## Stated exercise
Reproduce nothing but the lines from the start of the material through the line that includes "C = scene.collection", both ends included, and omit every picture.

## Data for this task

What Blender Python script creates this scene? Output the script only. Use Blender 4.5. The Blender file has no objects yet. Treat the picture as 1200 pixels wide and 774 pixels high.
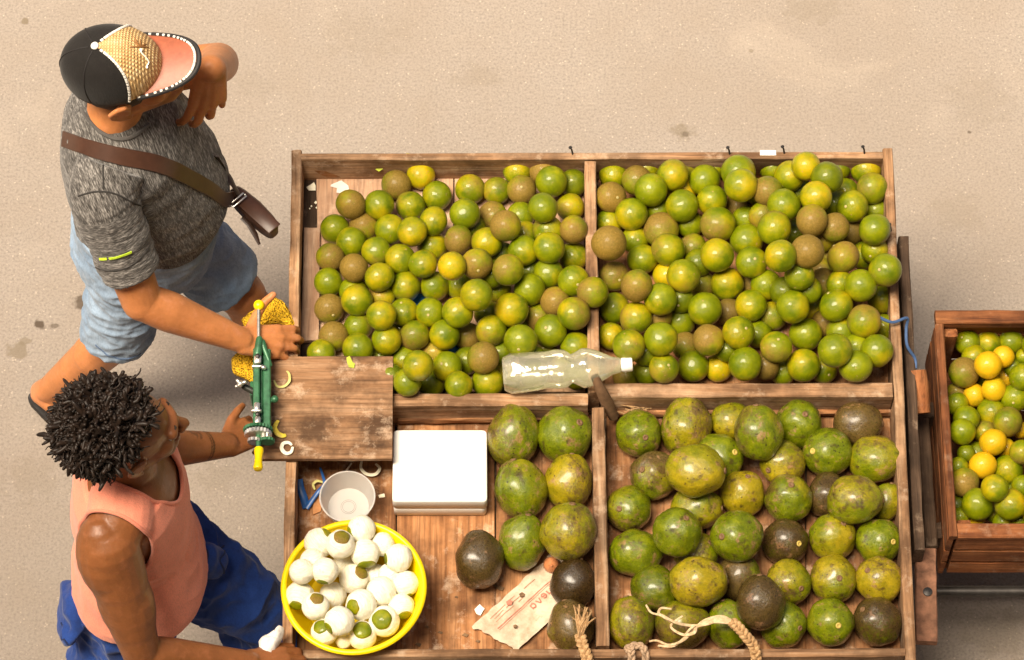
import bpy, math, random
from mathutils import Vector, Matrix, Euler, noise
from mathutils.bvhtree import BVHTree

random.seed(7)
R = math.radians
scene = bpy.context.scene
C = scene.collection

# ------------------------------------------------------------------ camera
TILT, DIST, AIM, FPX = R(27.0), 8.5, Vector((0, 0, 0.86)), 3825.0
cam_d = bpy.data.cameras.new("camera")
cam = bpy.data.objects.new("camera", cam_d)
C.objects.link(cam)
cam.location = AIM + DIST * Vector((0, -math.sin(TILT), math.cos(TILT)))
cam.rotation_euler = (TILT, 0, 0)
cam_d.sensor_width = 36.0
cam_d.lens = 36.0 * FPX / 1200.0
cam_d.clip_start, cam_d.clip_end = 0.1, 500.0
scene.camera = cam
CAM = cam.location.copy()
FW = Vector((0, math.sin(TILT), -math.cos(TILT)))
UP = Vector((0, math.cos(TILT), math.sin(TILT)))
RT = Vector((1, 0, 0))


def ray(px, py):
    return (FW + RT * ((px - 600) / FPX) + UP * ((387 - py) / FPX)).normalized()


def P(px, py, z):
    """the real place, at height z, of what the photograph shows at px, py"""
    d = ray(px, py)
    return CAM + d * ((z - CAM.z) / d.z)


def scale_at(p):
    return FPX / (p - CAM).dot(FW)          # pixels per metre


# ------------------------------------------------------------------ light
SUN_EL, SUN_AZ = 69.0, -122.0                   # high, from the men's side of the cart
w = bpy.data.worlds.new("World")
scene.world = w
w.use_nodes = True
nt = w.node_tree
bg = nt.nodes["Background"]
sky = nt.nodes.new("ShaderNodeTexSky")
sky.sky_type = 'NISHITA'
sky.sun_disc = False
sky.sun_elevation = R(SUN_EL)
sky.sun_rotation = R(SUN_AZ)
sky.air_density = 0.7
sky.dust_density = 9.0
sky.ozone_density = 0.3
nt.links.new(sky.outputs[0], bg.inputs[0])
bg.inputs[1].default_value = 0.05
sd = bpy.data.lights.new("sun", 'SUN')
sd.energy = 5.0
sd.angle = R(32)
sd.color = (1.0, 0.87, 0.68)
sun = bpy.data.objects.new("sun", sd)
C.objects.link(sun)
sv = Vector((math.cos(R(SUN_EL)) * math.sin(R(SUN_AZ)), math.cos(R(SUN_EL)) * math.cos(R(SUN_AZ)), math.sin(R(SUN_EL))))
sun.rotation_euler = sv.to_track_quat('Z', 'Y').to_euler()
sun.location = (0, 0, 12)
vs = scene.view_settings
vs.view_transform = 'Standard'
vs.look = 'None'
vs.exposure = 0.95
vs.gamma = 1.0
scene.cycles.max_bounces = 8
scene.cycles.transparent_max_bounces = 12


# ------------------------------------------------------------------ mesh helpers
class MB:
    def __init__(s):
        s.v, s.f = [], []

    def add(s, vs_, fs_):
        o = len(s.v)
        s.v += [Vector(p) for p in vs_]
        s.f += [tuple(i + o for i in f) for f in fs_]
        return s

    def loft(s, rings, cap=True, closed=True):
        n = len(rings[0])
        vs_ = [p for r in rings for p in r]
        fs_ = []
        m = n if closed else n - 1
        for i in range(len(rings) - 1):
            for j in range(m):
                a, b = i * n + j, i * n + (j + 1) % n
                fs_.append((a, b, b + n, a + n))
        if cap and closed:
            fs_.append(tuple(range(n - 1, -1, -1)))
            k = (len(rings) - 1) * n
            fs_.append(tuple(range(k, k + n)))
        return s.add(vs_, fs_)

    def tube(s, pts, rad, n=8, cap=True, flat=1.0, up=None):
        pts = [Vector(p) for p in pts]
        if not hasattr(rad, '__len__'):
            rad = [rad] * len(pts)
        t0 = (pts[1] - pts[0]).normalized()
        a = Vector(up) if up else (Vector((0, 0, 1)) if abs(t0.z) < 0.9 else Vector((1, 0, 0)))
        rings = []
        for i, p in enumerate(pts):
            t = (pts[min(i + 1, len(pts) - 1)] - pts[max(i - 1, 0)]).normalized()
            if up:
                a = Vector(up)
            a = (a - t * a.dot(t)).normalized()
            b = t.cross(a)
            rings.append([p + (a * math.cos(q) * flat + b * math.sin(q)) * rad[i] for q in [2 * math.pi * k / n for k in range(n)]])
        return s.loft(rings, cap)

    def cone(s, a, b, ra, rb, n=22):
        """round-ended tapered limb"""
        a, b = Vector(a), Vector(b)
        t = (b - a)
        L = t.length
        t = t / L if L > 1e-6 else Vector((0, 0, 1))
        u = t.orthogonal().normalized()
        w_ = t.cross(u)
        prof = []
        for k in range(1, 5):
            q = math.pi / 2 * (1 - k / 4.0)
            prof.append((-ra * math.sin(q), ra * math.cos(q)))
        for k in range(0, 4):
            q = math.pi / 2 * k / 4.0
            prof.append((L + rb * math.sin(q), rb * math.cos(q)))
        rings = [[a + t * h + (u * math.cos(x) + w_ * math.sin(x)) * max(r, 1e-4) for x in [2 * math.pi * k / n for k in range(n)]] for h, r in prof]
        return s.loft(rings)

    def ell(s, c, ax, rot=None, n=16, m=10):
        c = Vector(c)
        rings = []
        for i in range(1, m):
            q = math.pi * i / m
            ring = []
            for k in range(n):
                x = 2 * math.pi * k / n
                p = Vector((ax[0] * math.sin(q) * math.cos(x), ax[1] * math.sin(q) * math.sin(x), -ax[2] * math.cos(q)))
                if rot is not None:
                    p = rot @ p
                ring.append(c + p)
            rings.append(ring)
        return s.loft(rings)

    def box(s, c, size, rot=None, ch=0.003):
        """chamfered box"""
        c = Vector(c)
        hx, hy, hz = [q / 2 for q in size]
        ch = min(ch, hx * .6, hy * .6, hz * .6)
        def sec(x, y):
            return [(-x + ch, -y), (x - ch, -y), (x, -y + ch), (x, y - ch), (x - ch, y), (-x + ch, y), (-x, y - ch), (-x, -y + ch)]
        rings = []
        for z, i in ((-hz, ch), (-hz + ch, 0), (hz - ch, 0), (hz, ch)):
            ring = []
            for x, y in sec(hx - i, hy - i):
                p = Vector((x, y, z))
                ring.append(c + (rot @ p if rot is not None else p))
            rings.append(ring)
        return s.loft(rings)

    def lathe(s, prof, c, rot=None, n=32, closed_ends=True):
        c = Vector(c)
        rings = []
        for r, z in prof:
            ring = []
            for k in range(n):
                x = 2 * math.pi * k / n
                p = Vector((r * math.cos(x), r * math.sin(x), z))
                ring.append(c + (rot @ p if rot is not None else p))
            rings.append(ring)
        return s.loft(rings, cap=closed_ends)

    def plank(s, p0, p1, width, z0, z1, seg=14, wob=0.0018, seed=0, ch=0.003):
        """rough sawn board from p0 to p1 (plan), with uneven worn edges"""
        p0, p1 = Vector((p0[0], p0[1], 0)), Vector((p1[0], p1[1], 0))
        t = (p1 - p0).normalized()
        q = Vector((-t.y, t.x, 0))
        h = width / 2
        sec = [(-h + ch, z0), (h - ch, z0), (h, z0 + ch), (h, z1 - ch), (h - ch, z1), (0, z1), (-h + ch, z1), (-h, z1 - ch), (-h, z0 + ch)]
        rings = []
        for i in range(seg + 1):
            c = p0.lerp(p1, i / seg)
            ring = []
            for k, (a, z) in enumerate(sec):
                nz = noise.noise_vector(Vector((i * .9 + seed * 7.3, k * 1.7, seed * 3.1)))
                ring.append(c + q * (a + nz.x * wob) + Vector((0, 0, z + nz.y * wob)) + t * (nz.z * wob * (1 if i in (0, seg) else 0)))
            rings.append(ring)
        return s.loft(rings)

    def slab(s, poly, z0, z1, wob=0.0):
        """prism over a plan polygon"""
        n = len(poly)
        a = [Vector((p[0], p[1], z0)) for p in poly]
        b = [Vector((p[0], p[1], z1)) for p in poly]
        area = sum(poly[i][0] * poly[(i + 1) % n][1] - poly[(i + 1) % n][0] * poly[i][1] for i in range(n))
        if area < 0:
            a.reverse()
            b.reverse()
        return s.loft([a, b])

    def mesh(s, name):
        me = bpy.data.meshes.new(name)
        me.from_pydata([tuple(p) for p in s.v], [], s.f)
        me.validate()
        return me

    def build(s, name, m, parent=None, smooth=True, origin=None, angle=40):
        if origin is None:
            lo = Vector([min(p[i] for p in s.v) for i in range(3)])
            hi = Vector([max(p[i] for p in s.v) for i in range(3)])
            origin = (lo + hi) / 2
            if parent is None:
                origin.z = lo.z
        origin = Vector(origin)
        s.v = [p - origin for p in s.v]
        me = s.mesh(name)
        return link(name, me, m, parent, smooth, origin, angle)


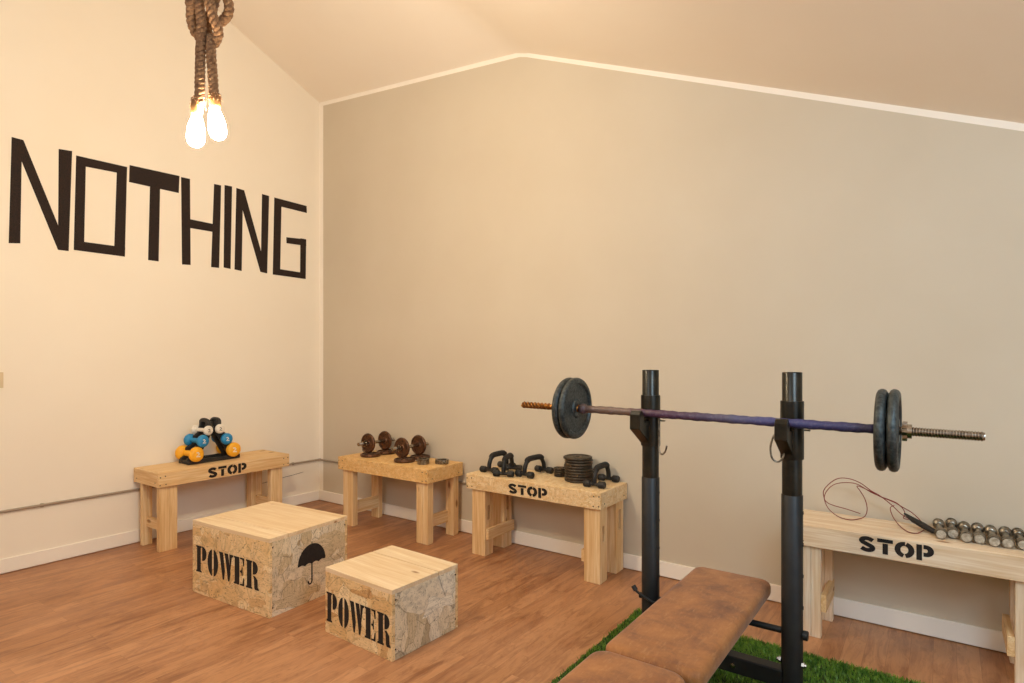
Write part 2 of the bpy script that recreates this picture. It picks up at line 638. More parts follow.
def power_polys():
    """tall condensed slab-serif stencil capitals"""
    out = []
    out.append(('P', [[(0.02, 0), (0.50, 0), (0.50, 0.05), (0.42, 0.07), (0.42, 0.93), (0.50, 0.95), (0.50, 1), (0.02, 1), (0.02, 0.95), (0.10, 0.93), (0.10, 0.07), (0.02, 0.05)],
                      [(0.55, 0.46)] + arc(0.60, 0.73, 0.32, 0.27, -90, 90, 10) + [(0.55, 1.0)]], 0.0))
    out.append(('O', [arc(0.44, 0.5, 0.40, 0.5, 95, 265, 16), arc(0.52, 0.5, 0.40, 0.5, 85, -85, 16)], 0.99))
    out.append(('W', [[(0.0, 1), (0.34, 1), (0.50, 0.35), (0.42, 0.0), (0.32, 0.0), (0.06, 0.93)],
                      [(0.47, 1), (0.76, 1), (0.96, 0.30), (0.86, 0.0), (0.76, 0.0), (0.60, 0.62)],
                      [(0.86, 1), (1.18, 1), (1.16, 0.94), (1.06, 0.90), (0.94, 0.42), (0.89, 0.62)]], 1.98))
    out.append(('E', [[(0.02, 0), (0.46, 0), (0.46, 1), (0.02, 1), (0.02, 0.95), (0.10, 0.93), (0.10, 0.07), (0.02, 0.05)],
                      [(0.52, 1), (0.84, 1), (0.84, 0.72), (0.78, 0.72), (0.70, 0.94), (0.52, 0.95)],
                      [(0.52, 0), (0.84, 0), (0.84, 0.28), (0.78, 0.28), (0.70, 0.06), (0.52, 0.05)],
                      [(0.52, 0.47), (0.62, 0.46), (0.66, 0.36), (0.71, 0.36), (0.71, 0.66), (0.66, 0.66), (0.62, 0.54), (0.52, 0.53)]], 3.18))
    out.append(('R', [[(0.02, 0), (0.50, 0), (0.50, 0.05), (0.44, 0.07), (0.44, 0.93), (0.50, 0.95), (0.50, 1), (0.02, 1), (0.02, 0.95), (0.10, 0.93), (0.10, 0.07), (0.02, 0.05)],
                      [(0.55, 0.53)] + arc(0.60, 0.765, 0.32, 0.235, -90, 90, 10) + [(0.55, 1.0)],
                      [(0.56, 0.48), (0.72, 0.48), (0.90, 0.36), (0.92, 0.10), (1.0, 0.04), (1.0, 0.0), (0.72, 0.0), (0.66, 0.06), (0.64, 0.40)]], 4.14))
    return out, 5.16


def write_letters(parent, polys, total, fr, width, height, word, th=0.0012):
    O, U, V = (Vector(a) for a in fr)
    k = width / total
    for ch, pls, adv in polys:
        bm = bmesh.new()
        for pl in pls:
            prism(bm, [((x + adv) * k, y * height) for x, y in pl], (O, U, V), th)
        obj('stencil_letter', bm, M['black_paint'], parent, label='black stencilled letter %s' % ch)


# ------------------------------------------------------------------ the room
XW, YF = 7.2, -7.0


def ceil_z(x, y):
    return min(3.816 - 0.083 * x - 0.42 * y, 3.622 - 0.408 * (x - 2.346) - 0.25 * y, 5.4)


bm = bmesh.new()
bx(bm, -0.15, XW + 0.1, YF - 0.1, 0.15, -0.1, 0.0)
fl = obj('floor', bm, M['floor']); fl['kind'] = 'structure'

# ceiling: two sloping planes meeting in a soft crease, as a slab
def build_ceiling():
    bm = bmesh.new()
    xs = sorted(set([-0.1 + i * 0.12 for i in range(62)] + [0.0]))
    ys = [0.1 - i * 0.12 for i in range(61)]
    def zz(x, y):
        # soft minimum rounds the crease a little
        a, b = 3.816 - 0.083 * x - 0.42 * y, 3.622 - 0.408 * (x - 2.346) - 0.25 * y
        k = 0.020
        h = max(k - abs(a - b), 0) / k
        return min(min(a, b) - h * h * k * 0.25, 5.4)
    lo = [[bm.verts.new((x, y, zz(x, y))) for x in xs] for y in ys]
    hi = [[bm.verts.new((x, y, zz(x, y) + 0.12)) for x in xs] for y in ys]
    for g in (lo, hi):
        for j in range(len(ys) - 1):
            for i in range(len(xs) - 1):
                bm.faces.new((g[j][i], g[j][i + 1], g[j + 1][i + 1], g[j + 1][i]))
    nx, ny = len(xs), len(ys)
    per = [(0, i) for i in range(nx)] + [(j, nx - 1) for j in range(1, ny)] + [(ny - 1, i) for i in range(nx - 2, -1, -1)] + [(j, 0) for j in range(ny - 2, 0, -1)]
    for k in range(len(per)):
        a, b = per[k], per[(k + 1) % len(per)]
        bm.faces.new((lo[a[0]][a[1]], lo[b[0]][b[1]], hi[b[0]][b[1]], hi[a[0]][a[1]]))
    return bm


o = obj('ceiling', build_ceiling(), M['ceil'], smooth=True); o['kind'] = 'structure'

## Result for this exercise
What Blender Python script creates this scene? Output the script only. Use Blender 4.5. The Blender file has no objects yet. Treat the picture as 1200 pixels wide and 774 pixels high.
import bpy, math, random
from mathutils import Vector, Matrix, Euler, noise
from mathutils.bvhtree import BVHTree

random.seed(7)
R = math.radians
scene = bpy.context.scene
C = scene.collection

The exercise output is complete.